Yellowstone National Park has these trees standing upright in successive volcanic deposits and not water borne sediments. Did the volcano erupt under water in separate events, and deposit the usual suspects? Water tends to not allow ash to form in the same form as that exposed to air, as current underwater volcanoes show a "smoker" characteristic devoid of this type of fluffy ash. Pyroclastic flows NEVER happen under water, and the Yellowstone fossils clearly record these events.
There is, then, another type, where sediments are laid down in multiple flooding events. There are extant situations where there very types of fossils are forming today. In oxbow formations, of normally slow moving rivers, high water events will sometime bury the root and a good portion of the trunk under a layer of sediment. Some trees, such as bald cypress, are very durable and can remain standing for a very long time after death. The sediment itself helps support the tree between depositional events. Even if a hundred years passes another flood can lay down a layer of differing sediment. This can be repeated several times. Also in coastal settings successive land settling events can form these fossils.
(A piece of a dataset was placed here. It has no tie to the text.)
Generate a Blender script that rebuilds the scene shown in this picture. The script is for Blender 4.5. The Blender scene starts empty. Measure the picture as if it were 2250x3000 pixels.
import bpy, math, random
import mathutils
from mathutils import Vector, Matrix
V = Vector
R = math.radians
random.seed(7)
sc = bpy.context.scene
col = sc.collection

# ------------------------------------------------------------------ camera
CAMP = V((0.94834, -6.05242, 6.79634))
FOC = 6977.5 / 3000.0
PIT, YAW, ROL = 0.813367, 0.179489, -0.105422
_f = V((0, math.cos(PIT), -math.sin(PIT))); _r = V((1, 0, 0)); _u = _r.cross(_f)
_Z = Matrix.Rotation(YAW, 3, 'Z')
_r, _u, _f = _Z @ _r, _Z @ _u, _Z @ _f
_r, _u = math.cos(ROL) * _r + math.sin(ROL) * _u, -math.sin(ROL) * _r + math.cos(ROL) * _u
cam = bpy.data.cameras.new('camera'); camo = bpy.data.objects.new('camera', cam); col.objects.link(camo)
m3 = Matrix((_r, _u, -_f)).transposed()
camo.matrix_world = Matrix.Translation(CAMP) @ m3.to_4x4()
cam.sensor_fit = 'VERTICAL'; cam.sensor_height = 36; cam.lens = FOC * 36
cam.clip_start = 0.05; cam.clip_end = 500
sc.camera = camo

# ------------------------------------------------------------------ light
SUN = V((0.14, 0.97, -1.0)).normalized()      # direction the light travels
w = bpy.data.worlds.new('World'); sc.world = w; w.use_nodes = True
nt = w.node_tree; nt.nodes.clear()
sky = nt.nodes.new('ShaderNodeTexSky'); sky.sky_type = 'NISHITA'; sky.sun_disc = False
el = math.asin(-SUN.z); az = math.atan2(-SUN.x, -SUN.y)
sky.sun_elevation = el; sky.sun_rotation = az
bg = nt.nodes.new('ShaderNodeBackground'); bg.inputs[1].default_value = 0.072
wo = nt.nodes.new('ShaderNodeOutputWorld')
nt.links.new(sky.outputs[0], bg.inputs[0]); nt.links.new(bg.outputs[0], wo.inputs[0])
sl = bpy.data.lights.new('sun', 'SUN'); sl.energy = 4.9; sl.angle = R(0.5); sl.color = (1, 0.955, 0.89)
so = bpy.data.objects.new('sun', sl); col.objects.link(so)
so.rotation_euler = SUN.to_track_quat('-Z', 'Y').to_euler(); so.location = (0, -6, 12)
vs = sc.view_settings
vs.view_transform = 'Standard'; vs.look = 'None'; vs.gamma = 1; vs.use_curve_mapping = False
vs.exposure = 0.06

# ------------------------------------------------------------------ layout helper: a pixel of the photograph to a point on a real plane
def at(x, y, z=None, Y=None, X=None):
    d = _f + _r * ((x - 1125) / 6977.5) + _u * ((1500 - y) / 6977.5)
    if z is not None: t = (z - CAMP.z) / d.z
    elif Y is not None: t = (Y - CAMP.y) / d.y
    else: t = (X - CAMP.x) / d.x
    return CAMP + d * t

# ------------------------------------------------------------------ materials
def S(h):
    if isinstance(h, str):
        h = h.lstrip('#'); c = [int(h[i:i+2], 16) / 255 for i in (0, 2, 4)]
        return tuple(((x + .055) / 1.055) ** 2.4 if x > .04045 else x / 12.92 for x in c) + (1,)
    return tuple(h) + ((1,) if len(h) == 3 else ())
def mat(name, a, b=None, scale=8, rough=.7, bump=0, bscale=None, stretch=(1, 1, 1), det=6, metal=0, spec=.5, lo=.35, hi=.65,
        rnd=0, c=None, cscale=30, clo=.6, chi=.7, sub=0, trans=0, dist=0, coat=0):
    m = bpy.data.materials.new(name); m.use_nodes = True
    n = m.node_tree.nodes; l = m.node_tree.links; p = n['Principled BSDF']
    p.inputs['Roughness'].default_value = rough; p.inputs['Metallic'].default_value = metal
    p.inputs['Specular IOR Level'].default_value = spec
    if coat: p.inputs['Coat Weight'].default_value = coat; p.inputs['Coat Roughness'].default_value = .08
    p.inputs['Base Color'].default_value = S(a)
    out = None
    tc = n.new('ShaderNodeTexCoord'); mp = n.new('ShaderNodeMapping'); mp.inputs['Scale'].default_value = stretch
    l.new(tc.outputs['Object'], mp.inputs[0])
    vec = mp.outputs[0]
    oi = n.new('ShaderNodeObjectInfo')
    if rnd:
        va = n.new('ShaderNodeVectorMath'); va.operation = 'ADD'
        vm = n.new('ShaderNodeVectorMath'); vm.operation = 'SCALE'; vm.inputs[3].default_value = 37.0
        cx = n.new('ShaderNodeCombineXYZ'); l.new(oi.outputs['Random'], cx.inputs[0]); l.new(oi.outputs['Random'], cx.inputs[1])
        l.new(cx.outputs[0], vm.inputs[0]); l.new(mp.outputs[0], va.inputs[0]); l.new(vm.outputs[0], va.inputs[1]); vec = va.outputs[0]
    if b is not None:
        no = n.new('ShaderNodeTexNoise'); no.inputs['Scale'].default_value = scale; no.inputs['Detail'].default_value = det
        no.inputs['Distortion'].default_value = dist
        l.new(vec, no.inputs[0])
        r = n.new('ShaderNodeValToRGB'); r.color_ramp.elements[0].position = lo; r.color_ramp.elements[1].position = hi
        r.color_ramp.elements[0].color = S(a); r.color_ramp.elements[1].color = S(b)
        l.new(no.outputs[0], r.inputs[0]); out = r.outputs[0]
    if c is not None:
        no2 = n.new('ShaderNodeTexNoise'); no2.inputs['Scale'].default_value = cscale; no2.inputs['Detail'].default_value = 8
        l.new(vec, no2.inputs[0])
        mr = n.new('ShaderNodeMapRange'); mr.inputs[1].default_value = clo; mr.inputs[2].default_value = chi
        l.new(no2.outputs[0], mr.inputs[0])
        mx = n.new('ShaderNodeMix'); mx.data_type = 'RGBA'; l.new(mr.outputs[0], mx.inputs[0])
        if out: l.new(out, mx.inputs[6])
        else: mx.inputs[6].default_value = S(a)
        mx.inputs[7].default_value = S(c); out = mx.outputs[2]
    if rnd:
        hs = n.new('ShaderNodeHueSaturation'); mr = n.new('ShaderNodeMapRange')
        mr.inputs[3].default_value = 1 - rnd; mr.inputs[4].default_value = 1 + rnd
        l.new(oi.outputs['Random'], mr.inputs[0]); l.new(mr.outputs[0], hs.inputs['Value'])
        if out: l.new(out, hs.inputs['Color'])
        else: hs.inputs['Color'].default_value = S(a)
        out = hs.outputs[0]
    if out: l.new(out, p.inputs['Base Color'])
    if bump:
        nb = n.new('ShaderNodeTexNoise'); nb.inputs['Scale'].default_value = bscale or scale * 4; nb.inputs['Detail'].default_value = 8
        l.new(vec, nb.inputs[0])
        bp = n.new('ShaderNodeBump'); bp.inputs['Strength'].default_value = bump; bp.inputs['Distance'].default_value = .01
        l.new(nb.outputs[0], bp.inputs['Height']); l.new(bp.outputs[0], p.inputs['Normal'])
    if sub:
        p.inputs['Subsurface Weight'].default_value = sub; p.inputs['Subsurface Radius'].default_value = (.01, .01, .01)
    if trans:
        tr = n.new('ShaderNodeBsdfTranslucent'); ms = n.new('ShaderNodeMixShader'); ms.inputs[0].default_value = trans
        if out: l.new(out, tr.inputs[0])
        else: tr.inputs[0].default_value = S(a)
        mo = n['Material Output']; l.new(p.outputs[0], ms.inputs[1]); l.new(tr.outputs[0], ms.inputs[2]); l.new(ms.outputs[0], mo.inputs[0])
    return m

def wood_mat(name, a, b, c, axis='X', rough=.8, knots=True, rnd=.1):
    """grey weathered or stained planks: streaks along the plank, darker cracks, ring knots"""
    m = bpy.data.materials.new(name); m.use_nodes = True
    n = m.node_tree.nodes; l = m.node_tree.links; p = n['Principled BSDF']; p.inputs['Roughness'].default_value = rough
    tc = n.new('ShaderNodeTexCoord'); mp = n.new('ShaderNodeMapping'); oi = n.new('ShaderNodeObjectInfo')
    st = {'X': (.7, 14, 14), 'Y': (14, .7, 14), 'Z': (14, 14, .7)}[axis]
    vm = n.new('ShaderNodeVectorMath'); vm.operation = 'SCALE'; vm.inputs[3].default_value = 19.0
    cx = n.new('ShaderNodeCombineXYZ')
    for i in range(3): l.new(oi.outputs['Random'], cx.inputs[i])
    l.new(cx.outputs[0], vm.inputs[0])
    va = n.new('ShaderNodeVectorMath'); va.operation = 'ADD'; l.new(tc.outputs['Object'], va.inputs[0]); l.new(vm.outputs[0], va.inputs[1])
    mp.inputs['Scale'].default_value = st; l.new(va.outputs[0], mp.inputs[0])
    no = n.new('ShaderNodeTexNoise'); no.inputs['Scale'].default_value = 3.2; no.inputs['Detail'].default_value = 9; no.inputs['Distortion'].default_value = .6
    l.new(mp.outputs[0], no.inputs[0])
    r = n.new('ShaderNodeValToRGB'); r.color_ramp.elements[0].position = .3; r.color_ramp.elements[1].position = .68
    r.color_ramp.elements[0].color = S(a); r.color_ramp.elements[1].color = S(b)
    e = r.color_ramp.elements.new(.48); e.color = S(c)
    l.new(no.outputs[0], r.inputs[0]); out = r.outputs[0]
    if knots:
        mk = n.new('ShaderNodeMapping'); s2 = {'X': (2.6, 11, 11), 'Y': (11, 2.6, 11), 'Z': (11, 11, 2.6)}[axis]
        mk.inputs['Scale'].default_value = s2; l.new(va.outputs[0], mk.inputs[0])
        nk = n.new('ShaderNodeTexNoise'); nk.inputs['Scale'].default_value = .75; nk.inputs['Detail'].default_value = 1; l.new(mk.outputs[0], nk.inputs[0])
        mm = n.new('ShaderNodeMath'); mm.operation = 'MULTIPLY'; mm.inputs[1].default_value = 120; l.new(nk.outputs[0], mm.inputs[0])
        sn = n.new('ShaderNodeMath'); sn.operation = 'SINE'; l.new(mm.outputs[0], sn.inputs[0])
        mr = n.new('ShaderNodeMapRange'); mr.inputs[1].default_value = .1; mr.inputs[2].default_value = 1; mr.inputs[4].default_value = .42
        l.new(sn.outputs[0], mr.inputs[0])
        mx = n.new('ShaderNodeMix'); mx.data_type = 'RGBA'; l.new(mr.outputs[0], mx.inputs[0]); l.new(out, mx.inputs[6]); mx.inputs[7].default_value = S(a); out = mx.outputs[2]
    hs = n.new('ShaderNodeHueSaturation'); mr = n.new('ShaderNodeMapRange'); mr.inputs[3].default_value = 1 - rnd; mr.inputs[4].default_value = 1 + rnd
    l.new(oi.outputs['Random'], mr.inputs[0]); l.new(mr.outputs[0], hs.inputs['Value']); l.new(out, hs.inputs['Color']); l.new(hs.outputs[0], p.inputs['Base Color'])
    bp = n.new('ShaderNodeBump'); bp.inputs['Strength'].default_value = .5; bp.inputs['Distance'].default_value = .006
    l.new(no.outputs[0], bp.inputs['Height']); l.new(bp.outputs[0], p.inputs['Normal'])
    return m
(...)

What the floodites fail to grasp is that these multiple layers all display indicators of separate events. A global flood would not show these differences as all the clastics would be mixed at the same rate and with the same contents. This form of fossil has been well understood for a very long time. John William Dawson explained this quite well in 1868. HERE is a good expose' on the subject.
Hopefully this puts this issue to rest, in your mind at least.